↓↓↓
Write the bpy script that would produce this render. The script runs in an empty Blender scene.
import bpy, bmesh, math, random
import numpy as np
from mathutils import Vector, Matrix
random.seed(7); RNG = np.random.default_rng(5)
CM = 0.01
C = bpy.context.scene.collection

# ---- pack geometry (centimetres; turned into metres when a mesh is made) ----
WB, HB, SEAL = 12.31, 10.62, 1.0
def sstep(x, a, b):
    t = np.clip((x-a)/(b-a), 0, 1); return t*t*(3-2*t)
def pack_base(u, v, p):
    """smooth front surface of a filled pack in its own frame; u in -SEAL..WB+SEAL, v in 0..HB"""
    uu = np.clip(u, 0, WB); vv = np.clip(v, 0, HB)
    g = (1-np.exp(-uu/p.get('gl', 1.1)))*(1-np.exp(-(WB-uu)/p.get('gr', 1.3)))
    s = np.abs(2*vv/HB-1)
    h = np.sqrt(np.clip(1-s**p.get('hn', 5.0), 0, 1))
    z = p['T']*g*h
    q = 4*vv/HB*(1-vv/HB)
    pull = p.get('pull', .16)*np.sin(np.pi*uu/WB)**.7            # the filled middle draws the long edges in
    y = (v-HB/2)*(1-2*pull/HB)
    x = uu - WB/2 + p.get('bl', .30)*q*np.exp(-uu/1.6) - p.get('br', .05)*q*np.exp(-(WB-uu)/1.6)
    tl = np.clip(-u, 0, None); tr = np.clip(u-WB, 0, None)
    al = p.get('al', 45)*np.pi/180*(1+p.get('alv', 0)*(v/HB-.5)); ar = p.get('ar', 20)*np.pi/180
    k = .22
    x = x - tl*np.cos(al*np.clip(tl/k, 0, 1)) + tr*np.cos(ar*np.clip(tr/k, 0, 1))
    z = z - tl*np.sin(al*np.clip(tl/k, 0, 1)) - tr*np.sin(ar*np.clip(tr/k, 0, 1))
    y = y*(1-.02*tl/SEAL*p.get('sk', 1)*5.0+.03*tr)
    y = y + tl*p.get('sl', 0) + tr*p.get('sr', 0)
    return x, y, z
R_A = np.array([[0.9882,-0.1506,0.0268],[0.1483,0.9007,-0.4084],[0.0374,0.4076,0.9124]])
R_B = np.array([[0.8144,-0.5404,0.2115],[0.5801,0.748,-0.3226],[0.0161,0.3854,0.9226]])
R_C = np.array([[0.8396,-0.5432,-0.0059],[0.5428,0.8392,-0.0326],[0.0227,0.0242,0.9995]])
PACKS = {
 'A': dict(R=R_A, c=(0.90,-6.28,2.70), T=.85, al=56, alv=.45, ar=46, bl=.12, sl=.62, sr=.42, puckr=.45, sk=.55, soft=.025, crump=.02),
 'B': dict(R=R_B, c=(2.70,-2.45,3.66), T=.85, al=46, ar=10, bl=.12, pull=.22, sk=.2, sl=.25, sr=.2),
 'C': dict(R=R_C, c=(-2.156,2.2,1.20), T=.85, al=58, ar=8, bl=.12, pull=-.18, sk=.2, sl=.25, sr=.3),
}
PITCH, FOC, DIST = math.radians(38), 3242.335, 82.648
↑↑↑
## [SET PROBLEM]
Reproduce all of the material above word for word.

## [EXPECTED OUTPUT]
Write the bpy script that would produce this render. The script runs in an empty Blender scene.
import bpy, bmesh, math, random
import numpy as np
from mathutils import Vector, Matrix
random.seed(7); RNG = np.random.default_rng(5)
CM = 0.01
C = bpy.context.scene.collection

# ---- pack geometry (centimetres; turned into metres when a mesh is made) ----
WB, HB, SEAL = 12.31, 10.62, 1.0
def sstep(x, a, b):
    t = np.clip((x-a)/(b-a), 0, 1); return t*t*(3-2*t)
def pack_base(u, v, p):
    """smooth front surface of a filled pack in its own frame; u in -SEAL..WB+SEAL, v in 0..HB"""
    uu = np.clip(u, 0, WB); vv = np.clip(v, 0, HB)
    g = (1-np.exp(-uu/p.get('gl', 1.1)))*(1-np.exp(-(WB-uu)/p.get('gr', 1.3)))
    s = np.abs(2*vv/HB-1)
    h = np.sqrt(np.clip(1-s**p.get('hn', 5.0), 0, 1))
    z = p['T']*g*h
    q = 4*vv/HB*(1-vv/HB)
    pull = p.get('pull', .16)*np.sin(np.pi*uu/WB)**.7            # the filled middle draws the long edges in
    y = (v-HB/2)*(1-2*pull/HB)
    x = uu - WB/2 + p.get('bl', .30)*q*np.exp(-uu/1.6) - p.get('br', .05)*q*np.exp(-(WB-uu)/1.6)
    tl = np.clip(-u, 0, None); tr = np.clip(u-WB, 0, None)
    al = p.get('al', 45)*np.pi/180*(1+p.get('alv', 0)*(v/HB-.5)); ar = p.get('ar', 20)*np.pi/180
    k = .22
    x = x - tl*np.cos(al*np.clip(tl/k, 0, 1)) + tr*np.cos(ar*np.clip(tr/k, 0, 1))
    z = z - tl*np.sin(al*np.clip(tl/k, 0, 1)) - tr*np.sin(ar*np.clip(tr/k, 0, 1))
    y = y*(1-.02*tl/SEAL*p.get('sk', 1)*5.0+.03*tr)
    y = y + tl*p.get('sl', 0) + tr*p.get('sr', 0)
    return x, y, z
R_A = np.array([[0.9882,-0.1506,0.0268],[0.1483,0.9007,-0.4084],[0.0374,0.4076,0.9124]])
R_B = np.array([[0.8144,-0.5404,0.2115],[0.5801,0.748,-0.3226],[0.0161,0.3854,0.9226]])
R_C = np.array([[0.8396,-0.5432,-0.0059],[0.5428,0.8392,-0.0326],[0.0227,0.0242,0.9995]])
PACKS = {
 'A': dict(R=R_A, c=(0.90,-6.28,2.70), T=.85, al=56, alv=.45, ar=46, bl=.12, sl=.62, sr=.42, puckr=.45, sk=.55, soft=.025, crump=.02),
 'B': dict(R=R_B, c=(2.70,-2.45,3.66), T=.85, al=46, ar=10, bl=.12, pull=.22, sk=.2, sl=.25, sr=.2),
 'C': dict(R=R_C, c=(-2.156,2.2,1.20), T=.85, al=58, ar=8, bl=.12, pull=-.18, sk=.2, sl=.25, sr=.3),
}
PITCH, FOC, DIST = math.radians(38), 3242.335, 82.648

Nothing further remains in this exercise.